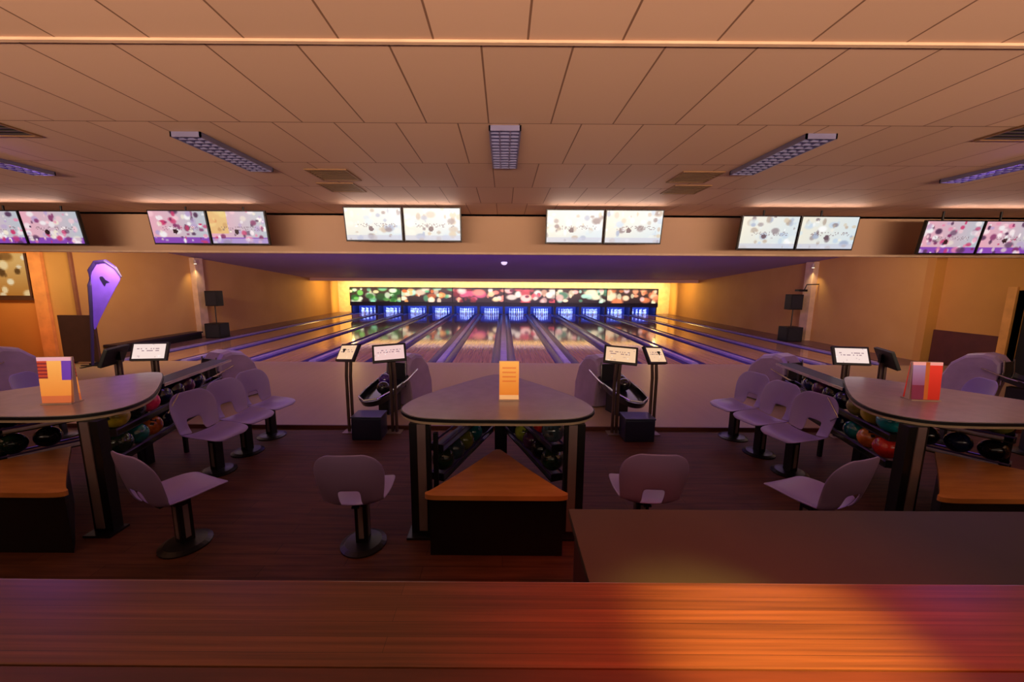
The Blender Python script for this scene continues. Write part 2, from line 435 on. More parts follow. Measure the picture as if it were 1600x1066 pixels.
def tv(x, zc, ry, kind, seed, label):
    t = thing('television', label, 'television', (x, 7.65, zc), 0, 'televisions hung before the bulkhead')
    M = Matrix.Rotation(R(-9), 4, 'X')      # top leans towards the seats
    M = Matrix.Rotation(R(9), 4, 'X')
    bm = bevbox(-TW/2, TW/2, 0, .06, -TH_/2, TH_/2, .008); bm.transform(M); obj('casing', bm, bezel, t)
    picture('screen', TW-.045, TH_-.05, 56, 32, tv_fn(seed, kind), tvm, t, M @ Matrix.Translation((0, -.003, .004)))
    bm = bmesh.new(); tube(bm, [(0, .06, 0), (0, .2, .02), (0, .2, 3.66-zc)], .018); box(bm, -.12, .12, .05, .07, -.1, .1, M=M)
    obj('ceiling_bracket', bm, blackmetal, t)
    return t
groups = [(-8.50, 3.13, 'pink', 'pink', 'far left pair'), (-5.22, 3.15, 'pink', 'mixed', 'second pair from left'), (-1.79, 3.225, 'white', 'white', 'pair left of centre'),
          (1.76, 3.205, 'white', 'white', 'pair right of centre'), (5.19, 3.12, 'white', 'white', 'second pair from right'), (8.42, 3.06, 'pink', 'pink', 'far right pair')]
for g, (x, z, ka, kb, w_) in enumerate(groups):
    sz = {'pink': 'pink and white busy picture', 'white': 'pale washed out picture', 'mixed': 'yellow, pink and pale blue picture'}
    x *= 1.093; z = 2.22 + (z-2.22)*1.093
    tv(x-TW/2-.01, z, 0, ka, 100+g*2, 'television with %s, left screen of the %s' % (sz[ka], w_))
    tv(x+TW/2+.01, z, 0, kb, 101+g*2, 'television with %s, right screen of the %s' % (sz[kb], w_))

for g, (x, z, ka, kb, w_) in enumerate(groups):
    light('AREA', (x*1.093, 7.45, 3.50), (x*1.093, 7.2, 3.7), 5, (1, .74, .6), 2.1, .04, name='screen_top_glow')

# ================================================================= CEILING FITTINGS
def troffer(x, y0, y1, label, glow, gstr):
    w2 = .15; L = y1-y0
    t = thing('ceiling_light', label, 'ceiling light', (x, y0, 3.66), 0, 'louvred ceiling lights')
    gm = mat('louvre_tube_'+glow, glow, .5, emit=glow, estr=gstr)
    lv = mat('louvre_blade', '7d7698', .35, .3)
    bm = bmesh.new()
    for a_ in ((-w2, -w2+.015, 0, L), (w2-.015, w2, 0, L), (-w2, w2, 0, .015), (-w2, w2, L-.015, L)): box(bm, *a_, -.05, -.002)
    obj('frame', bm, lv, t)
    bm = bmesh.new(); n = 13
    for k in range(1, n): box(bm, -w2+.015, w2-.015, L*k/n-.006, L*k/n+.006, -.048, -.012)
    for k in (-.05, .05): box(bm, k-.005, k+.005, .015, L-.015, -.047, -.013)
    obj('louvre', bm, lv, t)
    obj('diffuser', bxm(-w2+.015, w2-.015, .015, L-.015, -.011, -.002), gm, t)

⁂

The task:
Write out again, exactly, the lines from the start of the listing up to the line containing "2.1, .04, name='screen_top_glow')", with both ends and without pictures.

Solution:
The Blender Python script for this scene continues. Write part 2, from line 435 on. More parts follow. Measure the picture as if it were 1600x1066 pixels.
def tv(x, zc, ry, kind, seed, label):
    t = thing('television', label, 'television', (x, 7.65, zc), 0, 'televisions hung before the bulkhead')
    M = Matrix.Rotation(R(-9), 4, 'X')      # top leans towards the seats
    M = Matrix.Rotation(R(9), 4, 'X')
    bm = bevbox(-TW/2, TW/2, 0, .06, -TH_/2, TH_/2, .008); bm.transform(M); obj('casing', bm, bezel, t)
    picture('screen', TW-.045, TH_-.05, 56, 32, tv_fn(seed, kind), tvm, t, M @ Matrix.Translation((0, -.003, .004)))
    bm = bmesh.new(); tube(bm, [(0, .06, 0), (0, .2, .02), (0, .2, 3.66-zc)], .018); box(bm, -.12, .12, .05, .07, -.1, .1, M=M)
    obj('ceiling_bracket', bm, blackmetal, t)
    return t
groups = [(-8.50, 3.13, 'pink', 'pink', 'far left pair'), (-5.22, 3.15, 'pink', 'mixed', 'second pair from left'), (-1.79, 3.225, 'white', 'white', 'pair left of centre'),
          (1.76, 3.205, 'white', 'white', 'pair right of centre'), (5.19, 3.12, 'white', 'white', 'second pair from right'), (8.42, 3.06, 'pink', 'pink', 'far right pair')]
for g, (x, z, ka, kb, w_) in enumerate(groups):
    sz = {'pink': 'pink and white busy picture', 'white': 'pale washed out picture', 'mixed': 'yellow, pink and pale blue picture'}
    x *= 1.093; z = 2.22 + (z-2.22)*1.093
    tv(x-TW/2-.01, z, 0, ka, 100+g*2, 'television with %s, left screen of the %s' % (sz[ka], w_))
    tv(x+TW/2+.01, z, 0, kb, 101+g*2, 'television with %s, right screen of the %s' % (sz[kb], w_))

for g, (x, z, ka, kb, w_) in enumerate(groups):
    light('AREA', (x*1.093, 7.45, 3.50), (x*1.093, 7.2, 3.7), 5, (1, .74, .6), 2.1, .04, name='screen_top_glow')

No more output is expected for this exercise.